Nothing but the lines from the one containing "What Blender Python" down to the one containing "return W(px, py, (EYE", both included, should be echoed, and each exactly as it stands.

# Input records start

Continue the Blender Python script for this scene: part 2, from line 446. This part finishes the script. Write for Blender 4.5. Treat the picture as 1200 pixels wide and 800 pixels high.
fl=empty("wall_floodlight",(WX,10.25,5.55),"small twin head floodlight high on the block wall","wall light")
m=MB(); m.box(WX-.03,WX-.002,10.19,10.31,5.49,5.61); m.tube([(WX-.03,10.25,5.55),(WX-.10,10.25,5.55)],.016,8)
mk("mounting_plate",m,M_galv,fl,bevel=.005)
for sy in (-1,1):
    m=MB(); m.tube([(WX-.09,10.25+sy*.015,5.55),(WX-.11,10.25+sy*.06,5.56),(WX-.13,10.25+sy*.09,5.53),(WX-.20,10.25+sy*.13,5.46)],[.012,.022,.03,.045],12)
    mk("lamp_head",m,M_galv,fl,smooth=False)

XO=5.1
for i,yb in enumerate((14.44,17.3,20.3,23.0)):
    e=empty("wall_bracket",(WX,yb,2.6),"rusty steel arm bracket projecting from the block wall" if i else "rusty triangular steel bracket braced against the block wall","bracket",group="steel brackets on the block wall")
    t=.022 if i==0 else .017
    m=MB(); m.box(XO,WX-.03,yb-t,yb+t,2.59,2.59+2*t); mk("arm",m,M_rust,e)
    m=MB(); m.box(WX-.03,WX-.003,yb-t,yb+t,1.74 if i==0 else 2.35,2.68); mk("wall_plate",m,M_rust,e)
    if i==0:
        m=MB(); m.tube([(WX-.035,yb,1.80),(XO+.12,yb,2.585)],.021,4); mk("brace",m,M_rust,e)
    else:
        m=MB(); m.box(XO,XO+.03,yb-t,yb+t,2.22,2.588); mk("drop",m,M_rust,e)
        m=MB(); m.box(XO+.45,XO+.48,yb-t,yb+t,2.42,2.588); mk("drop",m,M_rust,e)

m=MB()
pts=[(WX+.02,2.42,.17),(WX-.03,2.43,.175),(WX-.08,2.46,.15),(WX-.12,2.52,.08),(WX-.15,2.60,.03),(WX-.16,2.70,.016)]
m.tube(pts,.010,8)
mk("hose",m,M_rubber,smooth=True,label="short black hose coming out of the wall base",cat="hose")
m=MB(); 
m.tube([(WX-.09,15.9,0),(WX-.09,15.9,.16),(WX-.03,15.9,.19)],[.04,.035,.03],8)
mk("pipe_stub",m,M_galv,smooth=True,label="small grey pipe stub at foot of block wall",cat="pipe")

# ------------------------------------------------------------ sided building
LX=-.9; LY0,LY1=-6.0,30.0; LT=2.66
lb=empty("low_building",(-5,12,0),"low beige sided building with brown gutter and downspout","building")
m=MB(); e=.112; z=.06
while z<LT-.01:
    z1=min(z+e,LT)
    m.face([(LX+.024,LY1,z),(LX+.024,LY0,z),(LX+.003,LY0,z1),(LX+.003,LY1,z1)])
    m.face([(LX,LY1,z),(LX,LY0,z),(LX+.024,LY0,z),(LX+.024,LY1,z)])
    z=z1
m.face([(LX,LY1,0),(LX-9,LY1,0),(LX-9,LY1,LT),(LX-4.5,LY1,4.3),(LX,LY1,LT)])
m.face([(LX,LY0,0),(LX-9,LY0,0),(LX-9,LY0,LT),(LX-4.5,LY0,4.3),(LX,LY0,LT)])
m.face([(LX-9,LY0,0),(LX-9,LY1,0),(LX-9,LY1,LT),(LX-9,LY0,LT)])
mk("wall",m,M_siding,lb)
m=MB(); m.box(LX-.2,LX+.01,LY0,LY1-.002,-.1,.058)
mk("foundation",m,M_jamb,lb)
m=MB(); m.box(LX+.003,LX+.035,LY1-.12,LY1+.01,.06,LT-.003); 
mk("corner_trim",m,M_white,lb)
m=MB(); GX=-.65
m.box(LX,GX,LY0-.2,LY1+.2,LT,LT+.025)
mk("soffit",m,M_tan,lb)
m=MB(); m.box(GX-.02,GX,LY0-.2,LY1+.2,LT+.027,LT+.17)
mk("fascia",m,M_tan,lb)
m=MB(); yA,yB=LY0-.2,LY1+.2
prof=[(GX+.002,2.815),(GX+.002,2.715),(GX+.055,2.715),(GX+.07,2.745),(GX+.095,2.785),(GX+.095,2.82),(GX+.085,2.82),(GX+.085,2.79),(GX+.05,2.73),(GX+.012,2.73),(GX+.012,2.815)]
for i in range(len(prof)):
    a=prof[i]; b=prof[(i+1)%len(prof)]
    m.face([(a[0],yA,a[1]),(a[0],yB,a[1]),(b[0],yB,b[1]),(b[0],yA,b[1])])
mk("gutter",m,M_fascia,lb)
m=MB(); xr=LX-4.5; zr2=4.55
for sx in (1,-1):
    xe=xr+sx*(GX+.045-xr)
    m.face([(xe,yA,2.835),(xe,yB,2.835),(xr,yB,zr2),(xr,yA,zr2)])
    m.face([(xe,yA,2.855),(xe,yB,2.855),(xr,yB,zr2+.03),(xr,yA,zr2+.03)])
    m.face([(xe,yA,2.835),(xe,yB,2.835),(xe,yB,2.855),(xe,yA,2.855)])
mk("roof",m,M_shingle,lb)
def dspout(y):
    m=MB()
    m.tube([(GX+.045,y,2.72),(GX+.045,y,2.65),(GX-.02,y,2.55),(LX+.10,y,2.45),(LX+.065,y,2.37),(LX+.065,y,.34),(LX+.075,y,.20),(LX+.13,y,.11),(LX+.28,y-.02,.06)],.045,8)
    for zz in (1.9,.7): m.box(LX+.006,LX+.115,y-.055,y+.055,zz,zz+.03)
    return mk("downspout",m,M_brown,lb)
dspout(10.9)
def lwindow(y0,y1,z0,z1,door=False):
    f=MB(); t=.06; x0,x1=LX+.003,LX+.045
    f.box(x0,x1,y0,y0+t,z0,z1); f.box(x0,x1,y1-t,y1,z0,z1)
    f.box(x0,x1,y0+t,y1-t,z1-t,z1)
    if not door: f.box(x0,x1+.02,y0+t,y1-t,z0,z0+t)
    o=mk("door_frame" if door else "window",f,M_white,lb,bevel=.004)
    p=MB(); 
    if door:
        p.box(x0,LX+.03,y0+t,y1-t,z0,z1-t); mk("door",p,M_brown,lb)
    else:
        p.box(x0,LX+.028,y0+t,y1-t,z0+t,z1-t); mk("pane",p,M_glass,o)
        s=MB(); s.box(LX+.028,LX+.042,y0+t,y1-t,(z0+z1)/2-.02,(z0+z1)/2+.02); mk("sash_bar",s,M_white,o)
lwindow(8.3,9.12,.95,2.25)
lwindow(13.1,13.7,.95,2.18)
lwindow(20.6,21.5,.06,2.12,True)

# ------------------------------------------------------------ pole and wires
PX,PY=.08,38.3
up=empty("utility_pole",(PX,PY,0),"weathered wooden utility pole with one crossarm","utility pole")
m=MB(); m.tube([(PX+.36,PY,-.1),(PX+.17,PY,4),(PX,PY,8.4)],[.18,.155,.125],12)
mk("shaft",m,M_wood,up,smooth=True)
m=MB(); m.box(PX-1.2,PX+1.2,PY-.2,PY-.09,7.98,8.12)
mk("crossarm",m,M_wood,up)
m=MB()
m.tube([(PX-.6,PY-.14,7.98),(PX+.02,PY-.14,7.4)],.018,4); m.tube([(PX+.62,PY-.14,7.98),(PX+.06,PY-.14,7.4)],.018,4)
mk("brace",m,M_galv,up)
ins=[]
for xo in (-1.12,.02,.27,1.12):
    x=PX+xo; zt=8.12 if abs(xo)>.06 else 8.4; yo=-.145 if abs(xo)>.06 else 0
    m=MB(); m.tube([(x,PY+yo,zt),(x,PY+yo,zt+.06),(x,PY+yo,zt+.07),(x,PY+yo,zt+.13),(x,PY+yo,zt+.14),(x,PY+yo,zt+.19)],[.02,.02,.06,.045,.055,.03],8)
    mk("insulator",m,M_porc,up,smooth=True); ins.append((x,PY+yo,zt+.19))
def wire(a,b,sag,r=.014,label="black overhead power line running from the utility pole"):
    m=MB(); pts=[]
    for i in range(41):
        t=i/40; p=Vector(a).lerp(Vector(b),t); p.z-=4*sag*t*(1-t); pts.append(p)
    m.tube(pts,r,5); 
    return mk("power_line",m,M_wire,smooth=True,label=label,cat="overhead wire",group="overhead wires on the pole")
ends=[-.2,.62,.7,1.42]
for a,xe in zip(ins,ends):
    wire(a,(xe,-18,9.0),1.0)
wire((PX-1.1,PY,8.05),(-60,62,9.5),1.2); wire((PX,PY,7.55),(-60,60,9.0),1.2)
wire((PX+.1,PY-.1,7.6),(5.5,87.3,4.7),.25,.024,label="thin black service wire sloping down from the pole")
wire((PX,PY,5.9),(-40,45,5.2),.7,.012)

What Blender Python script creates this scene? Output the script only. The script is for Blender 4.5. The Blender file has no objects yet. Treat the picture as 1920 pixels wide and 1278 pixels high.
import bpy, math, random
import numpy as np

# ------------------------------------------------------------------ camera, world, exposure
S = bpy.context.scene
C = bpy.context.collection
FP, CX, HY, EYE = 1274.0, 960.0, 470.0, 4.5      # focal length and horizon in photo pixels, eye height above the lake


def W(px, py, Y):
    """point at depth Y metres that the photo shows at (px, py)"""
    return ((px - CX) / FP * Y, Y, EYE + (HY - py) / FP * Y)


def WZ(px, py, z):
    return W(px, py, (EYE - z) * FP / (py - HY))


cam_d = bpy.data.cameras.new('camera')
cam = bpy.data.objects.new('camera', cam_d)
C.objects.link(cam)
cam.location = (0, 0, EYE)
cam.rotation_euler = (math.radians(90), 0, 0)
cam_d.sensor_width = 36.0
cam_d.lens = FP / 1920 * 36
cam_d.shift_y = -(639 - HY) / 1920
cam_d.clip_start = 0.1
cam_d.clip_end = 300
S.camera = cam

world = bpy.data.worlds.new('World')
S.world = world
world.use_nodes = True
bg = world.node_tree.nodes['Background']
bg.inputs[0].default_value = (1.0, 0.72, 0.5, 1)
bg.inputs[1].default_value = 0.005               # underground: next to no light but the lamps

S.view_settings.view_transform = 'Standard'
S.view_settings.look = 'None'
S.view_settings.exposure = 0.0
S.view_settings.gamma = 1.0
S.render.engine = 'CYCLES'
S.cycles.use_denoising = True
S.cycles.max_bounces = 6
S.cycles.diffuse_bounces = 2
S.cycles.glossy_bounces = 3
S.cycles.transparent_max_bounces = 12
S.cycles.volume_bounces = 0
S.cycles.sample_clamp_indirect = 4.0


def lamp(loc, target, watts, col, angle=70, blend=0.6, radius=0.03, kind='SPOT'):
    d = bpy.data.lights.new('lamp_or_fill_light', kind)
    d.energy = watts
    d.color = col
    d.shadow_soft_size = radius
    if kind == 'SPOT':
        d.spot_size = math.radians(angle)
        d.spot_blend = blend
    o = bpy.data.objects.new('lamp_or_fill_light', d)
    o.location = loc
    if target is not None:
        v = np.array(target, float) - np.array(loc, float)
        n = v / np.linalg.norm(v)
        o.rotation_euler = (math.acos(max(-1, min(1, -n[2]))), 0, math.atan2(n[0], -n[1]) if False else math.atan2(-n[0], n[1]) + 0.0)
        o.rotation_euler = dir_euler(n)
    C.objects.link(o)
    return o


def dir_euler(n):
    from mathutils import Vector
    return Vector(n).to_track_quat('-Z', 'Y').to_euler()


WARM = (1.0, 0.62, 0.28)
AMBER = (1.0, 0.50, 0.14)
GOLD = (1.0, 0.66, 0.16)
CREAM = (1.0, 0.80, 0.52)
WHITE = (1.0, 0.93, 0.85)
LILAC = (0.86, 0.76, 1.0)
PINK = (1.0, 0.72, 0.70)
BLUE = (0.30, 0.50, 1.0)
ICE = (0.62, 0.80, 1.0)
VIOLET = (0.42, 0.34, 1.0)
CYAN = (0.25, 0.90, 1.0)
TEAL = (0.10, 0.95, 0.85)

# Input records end

- Answer to this problem
What Blender Python script creates this scene? Output the script only. The script is for Blender 4.5. The Blender file has no objects yet. Treat the picture as 1920 pixels wide and 1278 pixels high.
import bpy, math, random
import numpy as np

# ------------------------------------------------------------------ camera, world, exposure
S = bpy.context.scene
C = bpy.context.collection
FP, CX, HY, EYE = 1274.0, 960.0, 470.0, 4.5      # focal length and horizon in photo pixels, eye height above the lake


def W(px, py, Y):
    """point at depth Y metres that the photo shows at (px, py)"""
    return ((px - CX) / FP * Y, Y, EYE + (HY - py) / FP * Y)


def WZ(px, py, z):
    return W(px, py, (EYE - z) * FP / (py - HY))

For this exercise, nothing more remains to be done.